▸ Task details: Reproduce exactly the lines below, from the first through the one containing "R = math.radians", and nothing more.

▸ Supplied information:
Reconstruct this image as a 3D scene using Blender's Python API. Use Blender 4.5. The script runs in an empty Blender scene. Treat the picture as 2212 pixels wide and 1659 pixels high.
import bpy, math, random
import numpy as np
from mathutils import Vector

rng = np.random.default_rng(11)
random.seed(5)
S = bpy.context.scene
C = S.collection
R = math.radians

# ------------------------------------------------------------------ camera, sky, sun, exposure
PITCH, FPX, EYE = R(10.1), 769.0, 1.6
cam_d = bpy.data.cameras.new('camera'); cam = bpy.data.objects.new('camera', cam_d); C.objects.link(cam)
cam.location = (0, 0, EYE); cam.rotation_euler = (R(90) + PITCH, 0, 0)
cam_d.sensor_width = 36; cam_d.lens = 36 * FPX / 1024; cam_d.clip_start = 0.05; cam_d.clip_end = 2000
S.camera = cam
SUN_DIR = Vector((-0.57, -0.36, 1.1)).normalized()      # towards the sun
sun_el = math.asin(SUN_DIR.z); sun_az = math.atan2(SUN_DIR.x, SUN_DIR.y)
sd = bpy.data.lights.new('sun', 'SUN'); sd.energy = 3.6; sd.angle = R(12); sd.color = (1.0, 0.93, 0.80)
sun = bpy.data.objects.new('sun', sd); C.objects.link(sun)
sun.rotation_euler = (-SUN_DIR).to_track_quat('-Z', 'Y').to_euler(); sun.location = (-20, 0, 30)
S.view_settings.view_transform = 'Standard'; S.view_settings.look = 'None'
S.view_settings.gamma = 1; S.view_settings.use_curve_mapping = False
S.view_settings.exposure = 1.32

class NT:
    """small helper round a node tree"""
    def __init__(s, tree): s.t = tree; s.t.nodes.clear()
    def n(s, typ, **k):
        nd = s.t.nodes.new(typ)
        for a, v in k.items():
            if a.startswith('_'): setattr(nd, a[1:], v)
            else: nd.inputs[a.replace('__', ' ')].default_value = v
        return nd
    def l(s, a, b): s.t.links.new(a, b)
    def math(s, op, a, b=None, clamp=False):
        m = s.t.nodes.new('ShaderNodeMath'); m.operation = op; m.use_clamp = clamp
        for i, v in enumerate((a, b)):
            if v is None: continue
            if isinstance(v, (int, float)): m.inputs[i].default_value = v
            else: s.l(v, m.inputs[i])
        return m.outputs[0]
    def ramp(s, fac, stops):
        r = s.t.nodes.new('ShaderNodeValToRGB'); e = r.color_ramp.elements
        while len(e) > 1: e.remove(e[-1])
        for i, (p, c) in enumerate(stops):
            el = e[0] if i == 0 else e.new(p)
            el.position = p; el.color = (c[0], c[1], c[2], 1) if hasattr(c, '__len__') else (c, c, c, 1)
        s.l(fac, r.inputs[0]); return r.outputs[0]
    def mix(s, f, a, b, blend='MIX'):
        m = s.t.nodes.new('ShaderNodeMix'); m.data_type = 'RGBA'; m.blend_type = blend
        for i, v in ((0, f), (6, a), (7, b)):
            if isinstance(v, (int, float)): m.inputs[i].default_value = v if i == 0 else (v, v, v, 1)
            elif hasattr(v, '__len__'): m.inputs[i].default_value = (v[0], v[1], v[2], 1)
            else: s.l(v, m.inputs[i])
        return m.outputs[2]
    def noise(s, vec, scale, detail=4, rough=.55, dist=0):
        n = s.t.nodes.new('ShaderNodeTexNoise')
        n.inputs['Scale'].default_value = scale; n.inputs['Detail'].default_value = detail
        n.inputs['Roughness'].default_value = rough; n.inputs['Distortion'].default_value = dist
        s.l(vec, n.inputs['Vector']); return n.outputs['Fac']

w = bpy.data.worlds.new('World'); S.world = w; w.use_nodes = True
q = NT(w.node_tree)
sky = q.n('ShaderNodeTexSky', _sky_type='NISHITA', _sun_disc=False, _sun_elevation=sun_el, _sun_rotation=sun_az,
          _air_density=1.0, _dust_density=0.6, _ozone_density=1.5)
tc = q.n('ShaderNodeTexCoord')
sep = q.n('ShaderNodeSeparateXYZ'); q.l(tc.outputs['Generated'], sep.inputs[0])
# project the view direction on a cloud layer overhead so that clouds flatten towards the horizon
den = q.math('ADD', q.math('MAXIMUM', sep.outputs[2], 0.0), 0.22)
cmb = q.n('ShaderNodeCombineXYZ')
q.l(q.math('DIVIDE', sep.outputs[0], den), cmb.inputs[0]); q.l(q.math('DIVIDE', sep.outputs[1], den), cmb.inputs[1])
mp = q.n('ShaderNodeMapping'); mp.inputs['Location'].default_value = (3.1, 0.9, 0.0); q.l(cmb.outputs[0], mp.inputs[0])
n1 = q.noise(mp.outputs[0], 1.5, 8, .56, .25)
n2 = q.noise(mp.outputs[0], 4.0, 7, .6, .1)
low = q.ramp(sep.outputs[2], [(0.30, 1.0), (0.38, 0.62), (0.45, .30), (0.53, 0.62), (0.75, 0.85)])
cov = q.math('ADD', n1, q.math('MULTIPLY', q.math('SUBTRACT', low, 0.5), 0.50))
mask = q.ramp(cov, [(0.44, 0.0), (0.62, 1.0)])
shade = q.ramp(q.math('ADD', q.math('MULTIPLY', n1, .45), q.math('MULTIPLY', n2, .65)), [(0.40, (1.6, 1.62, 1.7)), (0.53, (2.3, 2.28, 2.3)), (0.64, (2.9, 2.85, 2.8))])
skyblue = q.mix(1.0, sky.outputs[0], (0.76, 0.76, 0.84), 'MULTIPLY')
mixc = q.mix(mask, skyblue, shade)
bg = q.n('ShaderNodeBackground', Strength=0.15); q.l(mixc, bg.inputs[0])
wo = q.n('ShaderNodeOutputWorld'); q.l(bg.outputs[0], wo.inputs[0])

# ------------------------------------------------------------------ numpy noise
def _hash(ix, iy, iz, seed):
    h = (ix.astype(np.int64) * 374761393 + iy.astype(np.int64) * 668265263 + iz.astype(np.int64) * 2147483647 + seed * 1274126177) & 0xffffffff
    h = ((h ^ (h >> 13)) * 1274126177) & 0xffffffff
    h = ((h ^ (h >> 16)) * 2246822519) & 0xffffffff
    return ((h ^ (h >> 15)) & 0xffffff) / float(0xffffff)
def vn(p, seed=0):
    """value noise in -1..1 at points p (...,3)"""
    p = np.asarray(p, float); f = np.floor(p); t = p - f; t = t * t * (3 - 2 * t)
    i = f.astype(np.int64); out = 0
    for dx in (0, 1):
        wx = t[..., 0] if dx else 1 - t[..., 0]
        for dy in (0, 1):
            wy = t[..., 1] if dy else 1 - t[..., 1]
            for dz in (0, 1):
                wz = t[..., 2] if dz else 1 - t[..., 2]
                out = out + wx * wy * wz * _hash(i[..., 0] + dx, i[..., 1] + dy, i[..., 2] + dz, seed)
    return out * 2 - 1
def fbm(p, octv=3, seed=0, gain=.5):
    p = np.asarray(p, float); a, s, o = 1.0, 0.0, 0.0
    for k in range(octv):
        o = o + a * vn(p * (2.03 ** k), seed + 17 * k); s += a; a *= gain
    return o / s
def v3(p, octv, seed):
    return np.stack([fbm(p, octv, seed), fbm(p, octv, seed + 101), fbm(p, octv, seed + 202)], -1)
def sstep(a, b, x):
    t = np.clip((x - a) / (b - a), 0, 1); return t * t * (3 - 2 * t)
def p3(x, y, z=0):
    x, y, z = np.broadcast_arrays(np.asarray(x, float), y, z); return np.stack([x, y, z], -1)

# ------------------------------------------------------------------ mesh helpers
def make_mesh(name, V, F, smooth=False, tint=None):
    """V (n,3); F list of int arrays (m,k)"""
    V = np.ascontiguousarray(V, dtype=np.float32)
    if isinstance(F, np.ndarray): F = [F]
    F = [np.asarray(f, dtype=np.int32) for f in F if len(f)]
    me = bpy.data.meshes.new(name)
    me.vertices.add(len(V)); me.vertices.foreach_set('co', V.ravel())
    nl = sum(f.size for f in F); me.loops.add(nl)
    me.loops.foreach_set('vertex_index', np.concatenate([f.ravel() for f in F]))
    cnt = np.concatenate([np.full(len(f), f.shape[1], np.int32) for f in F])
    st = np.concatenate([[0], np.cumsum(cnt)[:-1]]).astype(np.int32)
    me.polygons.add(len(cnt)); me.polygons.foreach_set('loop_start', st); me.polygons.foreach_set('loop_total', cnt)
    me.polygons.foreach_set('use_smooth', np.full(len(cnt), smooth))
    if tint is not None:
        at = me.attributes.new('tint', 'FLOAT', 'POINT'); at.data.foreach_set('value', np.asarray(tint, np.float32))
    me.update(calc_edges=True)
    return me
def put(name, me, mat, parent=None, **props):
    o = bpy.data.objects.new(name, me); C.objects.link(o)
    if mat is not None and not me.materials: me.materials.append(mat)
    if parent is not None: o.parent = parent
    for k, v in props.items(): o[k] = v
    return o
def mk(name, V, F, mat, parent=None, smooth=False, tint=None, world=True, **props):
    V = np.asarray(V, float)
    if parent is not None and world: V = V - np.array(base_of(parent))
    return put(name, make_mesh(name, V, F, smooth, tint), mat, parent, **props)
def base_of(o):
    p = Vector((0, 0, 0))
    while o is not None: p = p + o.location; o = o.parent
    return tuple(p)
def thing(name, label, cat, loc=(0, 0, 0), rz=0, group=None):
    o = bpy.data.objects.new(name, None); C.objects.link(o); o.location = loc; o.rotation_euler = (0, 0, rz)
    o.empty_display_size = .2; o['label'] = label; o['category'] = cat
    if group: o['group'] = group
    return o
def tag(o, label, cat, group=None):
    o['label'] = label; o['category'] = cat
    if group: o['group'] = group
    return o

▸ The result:
Reconstruct this image as a 3D scene using Blender's Python API. Use Blender 4.5. The script runs in an empty Blender scene. Treat the picture as 2212 pixels wide and 1659 pixels high.
import bpy, math, random
import numpy as np
from mathutils import Vector

rng = np.random.default_rng(11)
random.seed(5)
S = bpy.context.scene
C = S.collection
R = math.radians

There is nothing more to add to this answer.